VU 634 – To Abraham and Sarah. This text was written by Judith Fetter in 1984 for the anniversary service of the United Church congregation of which her husband, Lawrence Fetter, was pastor. Hymnologist Paul Richardson states “This balladlike call to go to another culture, a summons to Sarah as well as to Abraham, anticipated by several years their acceptance of a ministry in Brazil.” The setting, THORNBURY, was written in 1898 by Basil Harwood, English organist and composer.
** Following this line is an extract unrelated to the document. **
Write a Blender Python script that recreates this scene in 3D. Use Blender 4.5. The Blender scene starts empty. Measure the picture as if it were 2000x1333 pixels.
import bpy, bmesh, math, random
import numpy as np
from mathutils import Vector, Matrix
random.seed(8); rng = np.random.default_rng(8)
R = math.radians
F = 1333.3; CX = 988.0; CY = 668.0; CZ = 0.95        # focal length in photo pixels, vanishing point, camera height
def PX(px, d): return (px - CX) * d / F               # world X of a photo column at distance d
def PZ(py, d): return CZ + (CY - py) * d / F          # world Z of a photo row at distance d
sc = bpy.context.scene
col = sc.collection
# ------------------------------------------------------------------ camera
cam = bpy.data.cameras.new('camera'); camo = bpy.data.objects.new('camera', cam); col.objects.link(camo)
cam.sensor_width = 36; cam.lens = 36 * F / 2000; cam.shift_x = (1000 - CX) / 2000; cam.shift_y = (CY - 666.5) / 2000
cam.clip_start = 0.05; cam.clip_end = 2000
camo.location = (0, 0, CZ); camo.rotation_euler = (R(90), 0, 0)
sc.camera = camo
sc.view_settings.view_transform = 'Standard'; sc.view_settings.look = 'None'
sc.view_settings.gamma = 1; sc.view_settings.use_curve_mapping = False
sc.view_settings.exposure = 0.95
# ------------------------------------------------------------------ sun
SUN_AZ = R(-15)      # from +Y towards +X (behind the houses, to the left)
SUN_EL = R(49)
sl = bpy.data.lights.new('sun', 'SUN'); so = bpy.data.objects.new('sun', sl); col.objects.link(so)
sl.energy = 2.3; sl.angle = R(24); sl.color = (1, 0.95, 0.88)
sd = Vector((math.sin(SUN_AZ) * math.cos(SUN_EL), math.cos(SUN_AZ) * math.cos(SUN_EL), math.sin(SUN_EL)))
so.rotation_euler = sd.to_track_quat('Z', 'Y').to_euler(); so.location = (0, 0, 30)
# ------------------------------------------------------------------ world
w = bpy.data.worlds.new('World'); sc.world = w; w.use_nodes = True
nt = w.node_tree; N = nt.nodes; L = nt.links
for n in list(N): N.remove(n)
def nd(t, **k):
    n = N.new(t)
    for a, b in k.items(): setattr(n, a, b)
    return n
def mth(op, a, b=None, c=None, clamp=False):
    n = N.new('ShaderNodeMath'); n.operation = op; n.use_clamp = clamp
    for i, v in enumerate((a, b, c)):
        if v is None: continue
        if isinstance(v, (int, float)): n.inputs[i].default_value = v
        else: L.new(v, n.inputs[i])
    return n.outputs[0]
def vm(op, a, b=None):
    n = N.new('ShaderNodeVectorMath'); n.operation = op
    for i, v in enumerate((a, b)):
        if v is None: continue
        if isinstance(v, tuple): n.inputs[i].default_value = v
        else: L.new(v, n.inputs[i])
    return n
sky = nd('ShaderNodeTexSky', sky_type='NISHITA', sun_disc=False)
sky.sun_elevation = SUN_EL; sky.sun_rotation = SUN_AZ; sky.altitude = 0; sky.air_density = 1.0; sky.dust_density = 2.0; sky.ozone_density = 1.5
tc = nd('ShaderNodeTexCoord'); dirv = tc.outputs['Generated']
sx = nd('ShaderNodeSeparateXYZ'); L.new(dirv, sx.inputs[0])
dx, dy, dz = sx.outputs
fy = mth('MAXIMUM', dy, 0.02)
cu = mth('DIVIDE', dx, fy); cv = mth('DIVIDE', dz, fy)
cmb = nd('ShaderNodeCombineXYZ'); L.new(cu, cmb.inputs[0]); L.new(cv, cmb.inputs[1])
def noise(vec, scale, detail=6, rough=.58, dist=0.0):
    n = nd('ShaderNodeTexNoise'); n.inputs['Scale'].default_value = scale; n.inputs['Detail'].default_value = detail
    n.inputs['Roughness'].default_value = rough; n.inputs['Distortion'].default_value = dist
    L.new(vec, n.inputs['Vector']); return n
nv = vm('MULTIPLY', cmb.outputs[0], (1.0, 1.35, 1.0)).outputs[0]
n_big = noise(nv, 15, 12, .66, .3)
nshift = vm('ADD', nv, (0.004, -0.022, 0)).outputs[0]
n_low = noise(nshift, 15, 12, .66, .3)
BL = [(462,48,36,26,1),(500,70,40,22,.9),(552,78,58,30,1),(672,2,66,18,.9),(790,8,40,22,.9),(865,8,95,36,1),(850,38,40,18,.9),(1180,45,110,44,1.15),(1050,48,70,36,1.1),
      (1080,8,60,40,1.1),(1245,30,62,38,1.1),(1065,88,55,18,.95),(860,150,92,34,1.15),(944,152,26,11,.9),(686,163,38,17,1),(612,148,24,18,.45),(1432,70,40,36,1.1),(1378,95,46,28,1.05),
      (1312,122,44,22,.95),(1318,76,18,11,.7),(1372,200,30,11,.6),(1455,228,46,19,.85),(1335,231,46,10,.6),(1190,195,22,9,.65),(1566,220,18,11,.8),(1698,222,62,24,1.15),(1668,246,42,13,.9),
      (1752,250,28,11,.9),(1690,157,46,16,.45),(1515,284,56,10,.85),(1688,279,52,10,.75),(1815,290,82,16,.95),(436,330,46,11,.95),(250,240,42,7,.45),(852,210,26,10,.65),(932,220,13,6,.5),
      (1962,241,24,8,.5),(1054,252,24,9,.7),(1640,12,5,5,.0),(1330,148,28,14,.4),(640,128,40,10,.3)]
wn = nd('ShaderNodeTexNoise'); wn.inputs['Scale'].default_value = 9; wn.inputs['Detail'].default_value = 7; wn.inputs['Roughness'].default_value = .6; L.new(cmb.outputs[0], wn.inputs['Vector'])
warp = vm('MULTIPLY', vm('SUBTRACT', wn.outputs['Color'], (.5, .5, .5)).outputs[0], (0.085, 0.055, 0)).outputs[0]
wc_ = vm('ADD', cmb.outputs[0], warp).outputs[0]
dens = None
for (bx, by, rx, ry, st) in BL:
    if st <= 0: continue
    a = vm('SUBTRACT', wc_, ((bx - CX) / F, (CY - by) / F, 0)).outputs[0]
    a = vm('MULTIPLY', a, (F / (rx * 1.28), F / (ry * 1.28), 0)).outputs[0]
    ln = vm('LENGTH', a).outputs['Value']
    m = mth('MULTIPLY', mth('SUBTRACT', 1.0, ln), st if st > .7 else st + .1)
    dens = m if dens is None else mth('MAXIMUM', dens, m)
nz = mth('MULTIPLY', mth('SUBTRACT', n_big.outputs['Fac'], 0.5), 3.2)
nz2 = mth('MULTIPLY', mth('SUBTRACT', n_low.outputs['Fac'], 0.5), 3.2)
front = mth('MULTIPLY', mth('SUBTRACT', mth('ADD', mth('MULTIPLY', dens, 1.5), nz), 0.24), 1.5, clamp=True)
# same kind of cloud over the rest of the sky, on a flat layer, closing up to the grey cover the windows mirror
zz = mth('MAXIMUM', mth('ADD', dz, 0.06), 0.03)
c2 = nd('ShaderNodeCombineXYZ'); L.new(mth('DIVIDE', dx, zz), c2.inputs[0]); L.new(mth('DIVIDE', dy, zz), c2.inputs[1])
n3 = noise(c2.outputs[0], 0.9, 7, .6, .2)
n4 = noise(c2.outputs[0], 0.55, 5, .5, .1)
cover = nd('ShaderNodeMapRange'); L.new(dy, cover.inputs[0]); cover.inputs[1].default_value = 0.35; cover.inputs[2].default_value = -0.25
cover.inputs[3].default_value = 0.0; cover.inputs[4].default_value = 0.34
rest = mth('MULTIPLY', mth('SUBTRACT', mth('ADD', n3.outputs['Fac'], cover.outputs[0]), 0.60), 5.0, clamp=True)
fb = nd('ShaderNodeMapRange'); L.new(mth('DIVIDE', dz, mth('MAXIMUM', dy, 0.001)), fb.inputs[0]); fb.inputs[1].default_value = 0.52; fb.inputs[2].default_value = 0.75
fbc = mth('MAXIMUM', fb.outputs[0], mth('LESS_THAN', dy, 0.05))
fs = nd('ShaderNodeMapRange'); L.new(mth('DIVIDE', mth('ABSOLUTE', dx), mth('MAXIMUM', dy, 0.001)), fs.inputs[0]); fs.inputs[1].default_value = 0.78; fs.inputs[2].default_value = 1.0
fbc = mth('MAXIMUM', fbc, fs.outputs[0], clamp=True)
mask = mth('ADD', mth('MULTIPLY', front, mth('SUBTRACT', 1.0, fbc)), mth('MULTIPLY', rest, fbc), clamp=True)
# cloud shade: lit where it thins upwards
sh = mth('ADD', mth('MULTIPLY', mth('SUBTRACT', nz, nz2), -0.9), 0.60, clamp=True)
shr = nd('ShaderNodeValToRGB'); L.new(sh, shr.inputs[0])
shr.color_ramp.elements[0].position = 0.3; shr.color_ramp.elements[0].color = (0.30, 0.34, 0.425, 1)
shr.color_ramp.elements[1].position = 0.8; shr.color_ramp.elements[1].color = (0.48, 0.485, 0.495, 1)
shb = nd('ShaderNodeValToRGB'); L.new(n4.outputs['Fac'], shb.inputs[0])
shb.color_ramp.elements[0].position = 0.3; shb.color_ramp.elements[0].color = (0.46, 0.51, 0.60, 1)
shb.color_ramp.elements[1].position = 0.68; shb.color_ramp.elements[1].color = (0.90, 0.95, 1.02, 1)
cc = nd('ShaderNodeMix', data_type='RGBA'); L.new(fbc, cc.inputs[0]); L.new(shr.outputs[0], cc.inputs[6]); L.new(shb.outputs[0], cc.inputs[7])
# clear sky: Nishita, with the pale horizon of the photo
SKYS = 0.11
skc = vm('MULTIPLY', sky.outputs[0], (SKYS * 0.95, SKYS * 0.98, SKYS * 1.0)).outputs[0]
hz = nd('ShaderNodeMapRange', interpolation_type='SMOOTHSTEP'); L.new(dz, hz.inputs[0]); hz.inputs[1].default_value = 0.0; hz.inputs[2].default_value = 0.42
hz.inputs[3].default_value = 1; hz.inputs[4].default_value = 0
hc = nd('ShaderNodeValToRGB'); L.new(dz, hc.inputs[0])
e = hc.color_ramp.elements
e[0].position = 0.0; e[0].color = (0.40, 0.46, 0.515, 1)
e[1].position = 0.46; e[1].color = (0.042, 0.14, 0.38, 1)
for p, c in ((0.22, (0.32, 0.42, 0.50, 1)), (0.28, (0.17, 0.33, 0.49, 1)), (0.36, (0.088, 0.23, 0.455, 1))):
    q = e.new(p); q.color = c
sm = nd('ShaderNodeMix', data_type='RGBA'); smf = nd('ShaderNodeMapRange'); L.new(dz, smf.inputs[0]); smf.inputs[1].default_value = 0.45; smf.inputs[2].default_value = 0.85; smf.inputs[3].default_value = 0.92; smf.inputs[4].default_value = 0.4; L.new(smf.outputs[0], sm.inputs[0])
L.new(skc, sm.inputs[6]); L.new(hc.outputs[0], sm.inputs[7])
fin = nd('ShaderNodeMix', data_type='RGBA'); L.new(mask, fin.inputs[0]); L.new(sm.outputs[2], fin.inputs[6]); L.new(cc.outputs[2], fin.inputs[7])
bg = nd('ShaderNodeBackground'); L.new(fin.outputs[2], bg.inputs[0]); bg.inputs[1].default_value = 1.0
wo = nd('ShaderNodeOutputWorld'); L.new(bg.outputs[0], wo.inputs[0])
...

VU 506 – Take My Life That I May Be. 
This classic text of commitment was written by Frances Ridley Havergal in 1874, to celebrate an awakening of religious feeling at a prayer meeting at Areley House, where Havergal was visiting. The last night of her visit she was unable to sleep, and was inspired to write this text. The version we sing this morning is from Evangelical Lutheran Worship (2006), with words altered from the version in Voices United. It is set to a Latin American influenced tune, TOMA MI VOLUNTAD, written by William Dexheimer Pharris, an American Lutheran pastor and musician who worked in Hispanic ministries in the United States and El Salvador. This setting transforms the hymn from a meditative look at each aspect of our commitment to a celebrative dance of life commitment.

VU 55 – In the Bleak Midwinter. The text, by Christina Rossetti, imagines Jesus’ birth in the cold and snow of a British winter, incorporating the nativity tradition that it snowed at the birth of Christ to cover the fallen world with a pure whiteness. The poem was published in 1872, and first appeared as a hymn in The English Hymnal (1906). Methodist theologian Fred D. Gealy has written “‘In the Bleak Midwinter’ is not a prayer; it is not a ‘song with praise to God’ (pace Augustine); it is a proclamation, a declaration, a witness to the amazing mystery of what the church when it spoke Latin called ‘incarnation,’ The Word becoming flesh, God becoming man, yet so that God remains God and man remains man.” Gustav Holst composed the tune, CRANHAM, for use with the text in The English Hymnal (1906). Cranham is a village near the composer’s birthplace.

MV 120 – My Soul Cries Out. 
Author and arranger Rory Cooney is director of liturgy and music at St. Anne Catholic Community in Barrington, Illinois.  He arranged the Irish traditional tune "Star of the County Down" to provide a stunning setting for the text, an interpretation of the Magnificat.